### [REQUEST]
Return the material exactly, first line through the line containing "above the floor", and nothing more. Pictures stay out.

··· GIVEN MATERIAL ···

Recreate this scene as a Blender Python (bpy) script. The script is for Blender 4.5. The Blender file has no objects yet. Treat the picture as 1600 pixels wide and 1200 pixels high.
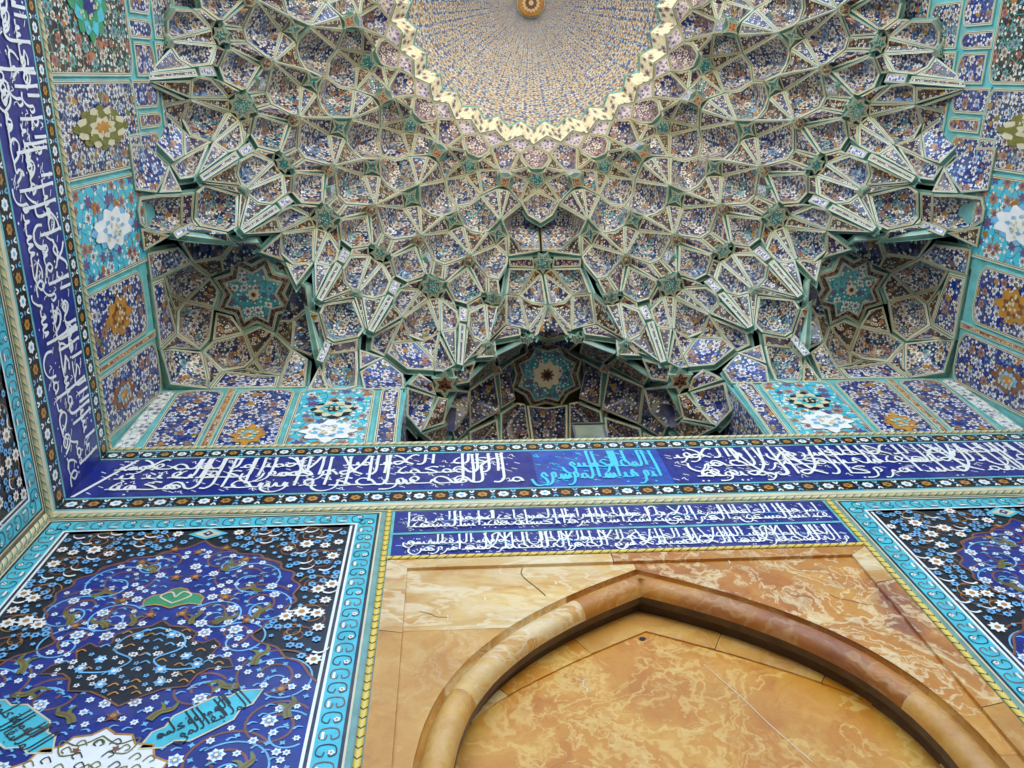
import bpy, bmesh, math, random
from mathutils import Vector, Matrix
R_ = math.radians
rnd = random.Random(7)
scn = bpy.context.scene
COL = scn.collection
S = 4.0            # metres per survey unit
EYE = 1.6          # camera height above the floor

# ------------------------------------------------------------------ camera
cam_data = bpy.data.cameras.new('camera')
cam = bpy.data.objects.new('camera', cam_data); COL.objects.link(cam)
right = Vector((0.99737433, -0.0092355, -0.07182725))
down = Vector((-0.01542832, 0.94196689, -0.33535107))
fwd = Vector((0.07075602, 0.33557873, 0.93935111))
M3 = Matrix((right, -down, -fwd)).transposed()
cam.matrix_world = Matrix.Translation((-0.39085*S, -1.0*S, EYE)) @ M3.to_4x4()
cam_data.sensor_width = 36; cam_data.lens = 36*1345.43/1600
cam_data.clip_end = 3000; cam_data.clip_start = 0.05
scn.camera = cam
# ------------------------------------------------------------------ light
w = bpy.data.worlds.new('World'); scn.world = w; w.use_nodes = True
nt = w.node_tree
sky = nt.nodes.new('ShaderNodeTexSky'); sky.sky_type = 'NISHITA'; sky.sun_disc = False
SUN_EL, SUN_AZ = R_(55), R_(38)      # the portal faces away from the sun
sky.sun_elevation = SUN_EL; sky.sun_rotation = SUN_AZ
nt.links.new(sky.outputs[0], nt.nodes['Background'].inputs[0])
nt.nodes['Background'].inputs[1].default_value = 0.15
sun = bpy.data.lights.new('sun', 'SUN'); sun.energy = 4.5; sun.angle = R_(0.53); sun.color = (1.0, 0.95, 0.87)
so = bpy.data.objects.new('sun', sun); COL.objects.link(so)
sd = Vector((math.sin(SUN_AZ)*math.cos(SUN_EL), math.cos(SUN_AZ)*math.cos(SUN_EL), math.sin(SUN_EL)))
so.rotation_euler = sd.to_track_quat('Z', 'Y').to_euler(); so.location = sd*60
scn.view_settings.view_transform = 'Standard'; scn.view_settings.look = 'None'
scn.view_settings.gamma = 1; scn.view_settings.use_curve_mapping = False
scn.view_settings.exposure = 2.75
scn.render.engine = 'CYCLES'
scn.cycles.use_denoising = True
scn.cycles.max_bounces = 8; scn.cycles.diffuse_bounces = 6; scn.cycles.glossy_bounces = 3
scn.cycles.sample_clamp_indirect = 6

# ------------------------------------------------------------------ materials
def hexc(h):
    c = [int(h[i:i+2], 16)/255 for i in (0, 2, 4)]
    return tuple(((x/12.92) if x <= .04045 else ((x+.055)/1.055)**2.4) for x in c)+(1,)
class NT:
    def __init__(s, name):
        s.m = bpy.data.materials.new(name); s.m.use_nodes = True; s.t = s.m.node_tree
        s.b = s.t.nodes['Principled BSDF']
    def n(s, typ, **k):
        x = s.t.nodes.new(typ)
        for a, v in k.items(): setattr(x, a, v)
        return x
    def l(s, a, b): s.t.links.new(a, b)
    def put(s, sock, v):
        if hasattr(v, 'is_linked') or isinstance(v, bpy.types.NodeSocket): s.l(v, sock)
        else: sock.default_value = v
    def math(s, op, a, b=None, c=None):
        x = s.n('ShaderNodeMath', operation=op); s.put(x.inputs[0], a)
        if b is not None: s.put(x.inputs[1], b)
        if c is not None: s.put(x.inputs[2], c)
        return x.outputs[0]
    def mix(s, f, a, b):
        x = s.n('ShaderNodeMix', data_type='RGBA'); s.put(x.inputs[0], f); s.put(x.inputs[6], a); s.put(x.inputs[7], b)
        return x.outputs[2]
    def vmath(s, op, a, b=None, scale=None):
        x = s.n('ShaderNodeVectorMath', operation=op); s.put(x.inputs[0], a)
        if b is not None: s.put(x.inputs[1], b)
        if scale is not None: x.inputs['Scale'].default_value = scale
        return x
    def ramp(s, f, stops, interp='LINEAR'):
        x = s.n('ShaderNodeValToRGB'); s.l(f, x.inputs[0]); cr = x.color_ramp; cr.interpolation = interp
        while len(cr.elements) < len(stops): cr.elements.new(1)
        for e, (p, c) in zip(cr.elements, stops): e.position = p; e.color = c
        return x.outputs[0]
    def noise(s, vec, scale, detail=2, dist=0.0, rough=.5):
        x = s.n('ShaderNodeTexNoise'); 
        if vec is not None: s.l(vec, x.inputs['Vector'])
        x.inputs['Scale'].default_value = scale; x.inputs['Detail'].default_value = detail
        x.inputs['Distortion'].default_value = dist; x.inputs['Roughness'].default_value = rough
        return x
    def coord(s, which): return s.n('ShaderNodeTexCoord').outputs[which]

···

### [SOLVED PROBLEM]
Recreate this scene as a Blender Python (bpy) script. The script is for Blender 4.5. The Blender file has no objects yet. Treat the picture as 1600 pixels wide and 1200 pixels high.
import bpy, bmesh, math, random
from mathutils import Vector, Matrix
R_ = math.radians
rnd = random.Random(7)
scn = bpy.context.scene
COL = scn.collection
S = 4.0            # metres per survey unit
EYE = 1.6          # camera height above the floor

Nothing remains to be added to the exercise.